Opinions, Column

Safe Space And Making the Rules

Over the past month, we’ve seen discussion and action across the country and in our own community addressing the issue of race on college  campuses. Much criticism has been directed toward this movement by some who increasingly view the debate as one between free speech rights and racial justice. Not only is this dichotomy false,  it reflects the divide that exists between the freedom of speech by white people  and speech by members  of minority groups .

While freedom of speech is a right in the United States for people of all races, there is still a great disparity of influence between white speech and speech by  minority groups. People of all races are equally free to say whatever they want, but they are not equally heard by those who can effect  meaningful change .

So when we hear students requesting, and ultimately enforcing, safe spaces where they can discuss their ideas for racial justice without fear of social retribution, they are not necessarily trying to create a university system that obliterates forms of free speech. Rather, they are looking to establish social spaces with new sets of rules where their ideas are respected and validated in the same way that the ideas of whites are, because students of color have continually felt marginalized in the current system.

It is too often forgotten that it was not that long ago that people of color were excluded from most universities, and, as such, were only co-opted in the mid-20th century into a system designed by and for whites. Most U.S. universities were founded in an era before civil equality between the races was established, and many still proudly bear the symbols of antebellum oppression and ignore the human costs of the slavery that built these institutions. Why should students of color feel indebted to a system that was never made for them and offers no reasonable avenues for changing its governing rules?

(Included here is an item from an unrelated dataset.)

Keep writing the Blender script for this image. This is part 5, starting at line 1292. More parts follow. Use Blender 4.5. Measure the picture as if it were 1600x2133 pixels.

Universities speak proudly about improving campus diversity, but they are not so loud when speaking about the ways they are changing the system to represent the needs and wants of this changing community. This is because universities were forced to improve their acceptance rates for students of color but have never been required to reflect this change in their power structures.

The result is that our current universities benefit from the presence of students of color, in terms of the financing that can come with achieving measures of campus diversity according to performance-based government funding, and in terms of the prestige that comes with claiming to have  a racially diverse campus. But universities are not obliged to return benefits to these same students by meaningfully responding  to their demands. Their beaming faces of various colors can be used to fill admissions websites and pamphlets, while their desires and pains can easily be ignored.

Ultimately, this fact reflects the severe lack of a fair and open governing structure at most universities, which is particularly true at BC, as it has no democratic or representative means to incorporate student or faculty input into its governing system. Racial injustice puts into sharp relief this lack of a shared governing structure, which would meaningfully allocate to faculty and students institutional power and allow them to contribute to the rules that set the course of the University and address the issues that matter to them.

Safe spaces and protests demanding racial justice are the only options for students of color who have been offered no other means of effectively having their voices heard and impacting university policies. While some schools , like Harvard University, have acted to implement some of the demands of these activists, and others like Mizzou have been pressured to do so, many universities have little or no shared governing structures that provide students and faculty a stake in the university system that they must join to receive a decent education.

In creating these spaces of revolution and action, students aren’t trying to limit free speech. They are setting the rules by which marginalized voices can be meaningfully heard. For a moment, they are able to say they refuse to buy into a system they have had no input in creating. For a moment, they are able to say that they will not accept the bargain they are being coerced into: a liberal university education for the silencing of their voices. For a moment, they have a stake in a system they can believe in .

These are but moments, and they are not sustainable in their current form. But it is possible to progress toward advancements in racial justice by giving students and faculty greater means to be heard at the highest level of university governing structures, making the university responsive to those for whom it exists and thus offering to all a greater stake in its future.